They're probably using highly restrictive zoning/permitting to keep it out. Local businesses that are charging tourist prices don't want big box stores (who can't get away with a very big local markup) to compete with and local consumer facing businesses hold basically all the influence in that kind of economy.
There is only 185k people living on the "big island". I'm not sure why people would expect something other than a rural America level of services, when it is really just a small city of people effectively in the middle of no where.
Note that smaller cities in rural America service a much larger population than just the city itself. The island does not have a surrounding population that can drive an hour in once a week to make use of a big box stores.
Google maps says there is a Walmart, Kmart, Sears and a number of other well known American brands. It's not like they are being blocked from entering the market.
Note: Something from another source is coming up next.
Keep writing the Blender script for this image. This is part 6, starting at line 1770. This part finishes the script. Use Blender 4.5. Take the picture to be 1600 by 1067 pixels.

I wasn't talking about rural cities. I think those are generally pretty good and pretty well run. I was talking about how it works in the tourist dumps. Protecting your "authentic" <place> branded Chinese trinket importers from the big boxes is SOP in a tourist economy.
I think you misunderstood me. Your comment was in response to:
> I was actually very surprised how sparse the retail was. Felt very much like rural America.
You then went on to argue that retail is not more developed because existing retailers are conspiring to keep the bigger retailers out.
I am arguing that there need not be a conspiracy. The real reason is more likely that it is not economical for a lot of big box retailers to serve such a small population.
I was also responding to the great grandparent's comment. They should not be surprised at a rural America level of retail on the big island of Hawaii, as it is pretty much rural America, what with low population density and isolated location.